» **WHAT YOU SHOULD DO**:
Every line of the material below should be repeated exactly.

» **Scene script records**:

___

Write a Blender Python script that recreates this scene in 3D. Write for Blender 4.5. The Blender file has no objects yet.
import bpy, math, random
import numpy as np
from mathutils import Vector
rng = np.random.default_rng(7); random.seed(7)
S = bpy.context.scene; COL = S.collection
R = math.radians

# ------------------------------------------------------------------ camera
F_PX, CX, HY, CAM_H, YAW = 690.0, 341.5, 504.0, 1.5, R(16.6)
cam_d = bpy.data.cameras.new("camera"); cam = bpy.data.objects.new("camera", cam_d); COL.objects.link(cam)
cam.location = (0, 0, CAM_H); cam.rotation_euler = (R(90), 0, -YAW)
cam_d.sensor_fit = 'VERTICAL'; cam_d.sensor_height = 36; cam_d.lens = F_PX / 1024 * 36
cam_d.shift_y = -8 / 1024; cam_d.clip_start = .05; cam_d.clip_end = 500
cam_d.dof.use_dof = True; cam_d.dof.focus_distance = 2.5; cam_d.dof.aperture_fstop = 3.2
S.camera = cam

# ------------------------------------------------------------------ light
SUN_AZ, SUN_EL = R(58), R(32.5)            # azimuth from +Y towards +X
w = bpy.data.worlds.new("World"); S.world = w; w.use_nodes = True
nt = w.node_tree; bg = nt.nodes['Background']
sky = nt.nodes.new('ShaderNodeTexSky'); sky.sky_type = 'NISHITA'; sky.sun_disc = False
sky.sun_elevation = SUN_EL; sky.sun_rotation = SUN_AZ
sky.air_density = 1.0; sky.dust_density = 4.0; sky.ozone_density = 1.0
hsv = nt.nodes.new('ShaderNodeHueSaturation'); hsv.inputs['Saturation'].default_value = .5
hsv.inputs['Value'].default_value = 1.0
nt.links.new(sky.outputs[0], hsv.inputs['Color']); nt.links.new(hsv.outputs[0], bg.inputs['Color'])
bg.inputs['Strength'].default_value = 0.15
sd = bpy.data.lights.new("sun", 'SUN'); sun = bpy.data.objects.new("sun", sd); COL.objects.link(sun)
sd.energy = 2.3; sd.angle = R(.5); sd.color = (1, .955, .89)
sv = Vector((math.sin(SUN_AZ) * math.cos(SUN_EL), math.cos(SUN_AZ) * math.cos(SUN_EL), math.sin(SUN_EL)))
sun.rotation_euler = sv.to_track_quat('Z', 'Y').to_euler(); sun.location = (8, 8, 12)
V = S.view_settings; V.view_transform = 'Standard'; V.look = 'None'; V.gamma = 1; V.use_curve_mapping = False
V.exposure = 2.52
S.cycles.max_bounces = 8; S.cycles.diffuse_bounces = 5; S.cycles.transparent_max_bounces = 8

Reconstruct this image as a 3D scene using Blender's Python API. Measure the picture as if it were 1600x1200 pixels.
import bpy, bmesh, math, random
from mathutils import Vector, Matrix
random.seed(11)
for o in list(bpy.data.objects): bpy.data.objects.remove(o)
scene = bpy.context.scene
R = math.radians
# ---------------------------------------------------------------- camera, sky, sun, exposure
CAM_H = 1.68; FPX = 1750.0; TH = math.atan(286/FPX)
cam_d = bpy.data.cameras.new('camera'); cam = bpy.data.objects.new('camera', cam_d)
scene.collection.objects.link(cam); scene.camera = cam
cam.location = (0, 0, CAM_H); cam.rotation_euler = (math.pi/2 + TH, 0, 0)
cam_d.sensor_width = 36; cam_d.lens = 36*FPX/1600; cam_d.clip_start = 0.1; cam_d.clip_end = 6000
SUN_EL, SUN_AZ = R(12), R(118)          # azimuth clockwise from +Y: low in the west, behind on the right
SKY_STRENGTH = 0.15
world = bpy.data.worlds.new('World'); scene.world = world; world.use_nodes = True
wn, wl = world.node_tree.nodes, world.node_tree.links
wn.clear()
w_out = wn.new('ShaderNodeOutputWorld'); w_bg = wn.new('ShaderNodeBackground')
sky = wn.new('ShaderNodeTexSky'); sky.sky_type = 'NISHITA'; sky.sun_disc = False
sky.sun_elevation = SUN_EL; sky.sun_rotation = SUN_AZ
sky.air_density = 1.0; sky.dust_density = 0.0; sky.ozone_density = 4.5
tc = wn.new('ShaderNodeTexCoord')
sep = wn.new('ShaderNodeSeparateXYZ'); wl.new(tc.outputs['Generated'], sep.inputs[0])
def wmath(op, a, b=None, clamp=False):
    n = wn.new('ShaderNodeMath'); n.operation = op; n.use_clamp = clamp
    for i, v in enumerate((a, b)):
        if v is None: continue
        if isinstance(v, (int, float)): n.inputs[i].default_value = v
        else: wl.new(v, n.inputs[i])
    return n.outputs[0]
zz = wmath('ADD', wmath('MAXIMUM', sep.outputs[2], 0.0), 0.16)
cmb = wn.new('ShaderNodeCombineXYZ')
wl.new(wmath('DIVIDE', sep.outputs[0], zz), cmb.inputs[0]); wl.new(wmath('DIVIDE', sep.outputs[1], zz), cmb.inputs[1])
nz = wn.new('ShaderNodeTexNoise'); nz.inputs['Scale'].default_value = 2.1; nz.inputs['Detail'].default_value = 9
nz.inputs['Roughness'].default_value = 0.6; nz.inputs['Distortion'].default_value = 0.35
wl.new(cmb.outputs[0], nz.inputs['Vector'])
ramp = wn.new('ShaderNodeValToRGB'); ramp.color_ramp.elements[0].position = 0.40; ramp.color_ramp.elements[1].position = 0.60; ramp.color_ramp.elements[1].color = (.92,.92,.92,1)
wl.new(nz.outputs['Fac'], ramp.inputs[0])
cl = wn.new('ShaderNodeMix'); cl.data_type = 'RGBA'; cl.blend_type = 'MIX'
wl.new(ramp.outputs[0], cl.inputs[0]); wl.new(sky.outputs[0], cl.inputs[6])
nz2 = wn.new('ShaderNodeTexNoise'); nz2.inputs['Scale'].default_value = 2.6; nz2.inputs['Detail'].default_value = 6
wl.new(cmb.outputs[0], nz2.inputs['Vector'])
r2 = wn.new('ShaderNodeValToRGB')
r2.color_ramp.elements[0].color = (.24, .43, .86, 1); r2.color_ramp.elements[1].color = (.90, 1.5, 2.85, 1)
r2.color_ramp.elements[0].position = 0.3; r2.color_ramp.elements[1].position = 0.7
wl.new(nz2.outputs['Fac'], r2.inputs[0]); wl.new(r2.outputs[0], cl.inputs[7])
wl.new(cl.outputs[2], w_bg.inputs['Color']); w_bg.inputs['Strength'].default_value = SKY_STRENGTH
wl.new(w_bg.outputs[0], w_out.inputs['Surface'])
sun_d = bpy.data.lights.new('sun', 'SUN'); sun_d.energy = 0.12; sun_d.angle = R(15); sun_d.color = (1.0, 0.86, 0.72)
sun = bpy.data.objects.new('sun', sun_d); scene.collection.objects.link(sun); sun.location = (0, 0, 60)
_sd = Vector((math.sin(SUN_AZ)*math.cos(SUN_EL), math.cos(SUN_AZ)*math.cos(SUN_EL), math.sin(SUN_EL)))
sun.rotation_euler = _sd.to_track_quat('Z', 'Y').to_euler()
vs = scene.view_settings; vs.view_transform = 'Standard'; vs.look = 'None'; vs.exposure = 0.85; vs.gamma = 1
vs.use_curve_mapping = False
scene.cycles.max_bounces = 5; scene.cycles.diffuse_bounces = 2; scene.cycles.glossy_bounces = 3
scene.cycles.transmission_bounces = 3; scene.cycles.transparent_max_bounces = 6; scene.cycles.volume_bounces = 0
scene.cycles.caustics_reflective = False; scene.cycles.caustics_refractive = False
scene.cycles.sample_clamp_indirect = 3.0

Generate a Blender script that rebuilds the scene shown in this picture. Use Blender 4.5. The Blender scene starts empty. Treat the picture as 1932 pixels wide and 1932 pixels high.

___

» **RESULT OF THIS EXERCISE**:
Write a Blender Python script that recreates this scene in 3D. Write for Blender 4.5. The Blender file has no objects yet.
import bpy, math, random
import numpy as np
from mathutils import Vector
rng = np.random.default_rng(7); random.seed(7)
S = bpy.context.scene; COL = S.collection
R = math.radians

# ------------------------------------------------------------------ camera
F_PX, CX, HY, CAM_H, YAW = 690.0, 341.5, 504.0, 1.5, R(16.6)
cam_d = bpy.data.cameras.new("camera"); cam = bpy.data.objects.new("camera", cam_d); COL.objects.link(cam)
cam.location = (0, 0, CAM_H); cam.rotation_euler = (R(90), 0, -YAW)
cam_d.sensor_fit = 'VERTICAL'; cam_d.sensor_height = 36; cam_d.lens = F_PX / 1024 * 36
cam_d.shift_y = -8 / 1024; cam_d.clip_start = .05; cam_d.clip_end = 500
cam_d.dof.use_dof = True; cam_d.dof.focus_distance = 2.5; cam_d.dof.aperture_fstop = 3.2
S.camera = cam

# ------------------------------------------------------------------ light
SUN_AZ, SUN_EL = R(58), R(32.5)            # azimuth from +Y towards +X
w = bpy.data.worlds.new("World"); S.world = w; w.use_nodes = True
nt = w.node_tree; bg = nt.nodes['Background']
sky = nt.nodes.new('ShaderNodeTexSky'); sky.sky_type = 'NISHITA'; sky.sun_disc = False
sky.sun_elevation = SUN_EL; sky.sun_rotation = SUN_AZ
sky.air_density = 1.0; sky.dust_density = 4.0; sky.ozone_density = 1.0
hsv = nt.nodes.new('ShaderNodeHueSaturation'); hsv.inputs['Saturation'].default_value = .5
hsv.inputs['Value'].default_value = 1.0
nt.links.new(sky.outputs[0], hsv.inputs['Color']); nt.links.new(hsv.outputs[0], bg.inputs['Color'])
bg.inputs['Strength'].default_value = 0.15
sd = bpy.data.lights.new("sun", 'SUN'); sun = bpy.data.objects.new("sun", sd); COL.objects.link(sun)
sd.energy = 2.3; sd.angle = R(.5); sd.color = (1, .955, .89)
sv = Vector((math.sin(SUN_AZ) * math.cos(SUN_EL), math.cos(SUN_AZ) * math.cos(SUN_EL), math.sin(SUN_EL)))
sun.rotation_euler = sv.to_track_quat('Z', 'Y').to_euler(); sun.location = (8, 8, 12)
V = S.view_settings; V.view_transform = 'Standard'; V.look = 'None'; V.gamma = 1; V.use_curve_mapping = False
V.exposure = 2.52
S.cycles.max_bounces = 8; S.cycles.diffuse_bounces = 5; S.cycles.transparent_max_bounces = 8

Reconstruct this image as a 3D scene using Blender's Python API. Measure the picture as if it were 1600x1200 pixels.
import bpy, bmesh, math, random
from mathutils import Vector, Matrix
random.seed(11)
for o in list(bpy.data.objects): bpy.data.objects.remove(o)
scene = bpy.context.scene
R = math.radians
# ---------------------------------------------------------------- camera, sky, sun, exposure
CAM_H = 1.68; FPX = 1750.0; TH = math.atan(286/FPX)
cam_d = bpy.data.cameras.new('camera'); cam = bpy.data.objects.new('camera', cam_d)
scene.collection.objects.link(cam); scene.camera = cam
cam.location = (0, 0, CAM_H); cam.rotation_euler = (math.pi/2 + TH, 0, 0)
cam_d.sensor_width = 36; cam_d.lens = 36*FPX/1600; cam_d.clip_start = 0.1; cam_d.clip_end = 6000
SUN_EL, SUN_AZ = R(12), R(118)          # azimuth clockwise from +Y: low in the west, behind on the right
SKY_STRENGTH = 0.15
world = bpy.data.worlds.new('World'); scene.world = world; world.use_nodes = True
wn, wl = world.node_tree.nodes, world.node_tree.links
wn.clear()
w_out = wn.new('ShaderNodeOutputWorld'); w_bg = wn.new('ShaderNodeBackground')
sky = wn.new('ShaderNodeTexSky'); sky.sky_type = 'NISHITA'; sky.sun_disc = False
sky.sun_elevation = SUN_EL; sky.sun_rotation = SUN_AZ
sky.air_density = 1.0; sky.dust_density = 0.0; sky.ozone_density = 4.5
tc = wn.new('ShaderNodeTexCoord')
sep = wn.new('ShaderNodeSeparateXYZ'); wl.new(tc.outputs['Generated'], sep.inputs[0])
def wmath(op, a, b=None, clamp=False):
    n = wn.new('ShaderNodeMath'); n.operation = op; n.use_clamp = clamp
    for i, v in enumerate((a, b)):
        if v is None: continue
        if isinstance(v, (int, float)): n.inputs[i].default_value = v
        else: wl.new(v, n.inputs[i])
    return n.outputs[0]
zz = wmath('ADD', wmath('MAXIMUM', sep.outputs[2], 0.0), 0.16)
cmb = wn.new('ShaderNodeCombineXYZ')
wl.new(wmath('DIVIDE', sep.outputs[0], zz), cmb.inputs[0]); wl.new(wmath('DIVIDE', sep.outputs[1], zz), cmb.inputs[1])
nz = wn.new('ShaderNodeTexNoise'); nz.inputs['Scale'].default_value = 2.1; nz.inputs['Detail'].default_value = 9
nz.inputs['Roughness'].default_value = 0.6; nz.inputs['Distortion'].default_value = 0.35
wl.new(cmb.outputs[0], nz.inputs['Vector'])
ramp = wn.new('ShaderNodeValToRGB'); ramp.color_ramp.elements[0].position = 0.40; ramp.color_ramp.elements[1].position = 0.60; ramp.color_ramp.elements[1].color = (.92,.92,.92,1)
wl.new(nz.outputs['Fac'], ramp.inputs[0])
cl = wn.new('ShaderNodeMix'); cl.data_type = 'RGBA'; cl.blend_type = 'MIX'
wl.new(ramp.outputs[0], cl.inputs[0]); wl.new(sky.outputs[0], cl.inputs[6])
nz2 = wn.new('ShaderNodeTexNoise'); nz2.inputs['Scale'].default_value = 2.6; nz2.inputs['Detail'].default_value = 6
wl.new(cmb.outputs[0], nz2.inputs['Vector'])
r2 = wn.new('ShaderNodeValToRGB')
r2.color_ramp.elements[0].color = (.24, .43, .86, 1); r2.color_ramp.elements[1].color = (.90, 1.5, 2.85, 1)
r2.color_ramp.elements[0].position = 0.3; r2.color_ramp.elements[1].position = 0.7
wl.new(nz2.outputs['Fac'], r2.inputs[0]); wl.new(r2.outputs[0], cl.inputs[7])
wl.new(cl.outputs[2], w_bg.inputs['Color']); w_bg.inputs['Strength'].default_value = SKY_STRENGTH
wl.new(w_bg.outputs[0], w_out.inputs['Surface'])
sun_d = bpy.data.lights.new('sun', 'SUN'); sun_d.energy = 0.12; sun_d.angle = R(15); sun_d.color = (1.0, 0.86, 0.72)
sun = bpy.data.objects.new('sun', sun_d); scene.collection.objects.link(sun); sun.location = (0, 0, 60)
_sd = Vector((math.sin(SUN_AZ)*math.cos(SUN_EL), math.cos(SUN_AZ)*math.cos(SUN_EL), math.sin(SUN_EL)))
sun.rotation_euler = _sd.to_track_quat('Z', 'Y').to_euler()
vs = scene.view_settings; vs.view_transform = 'Standard'; vs.look = 'None'; vs.exposure = 0.85; vs.gamma = 1
vs.use_curve_mapping = False
scene.cycles.max_bounces = 5; scene.cycles.diffuse_bounces = 2; scene.cycles.glossy_bounces = 3
scene.cycles.transmission_bounces = 3; scene.cycles.transparent_max_bounces = 6; scene.cycles.volume_bounces = 0
scene.cycles.caustics_reflective = False; scene.cycles.caustics_refractive = False
scene.cycles.sample_clamp_indirect = 3.0

Generate a Blender script that rebuilds the scene shown in this picture. Use Blender 4.5. The Blender scene starts empty. Treat the picture as 1932 pixels wide and 1932 pixels high.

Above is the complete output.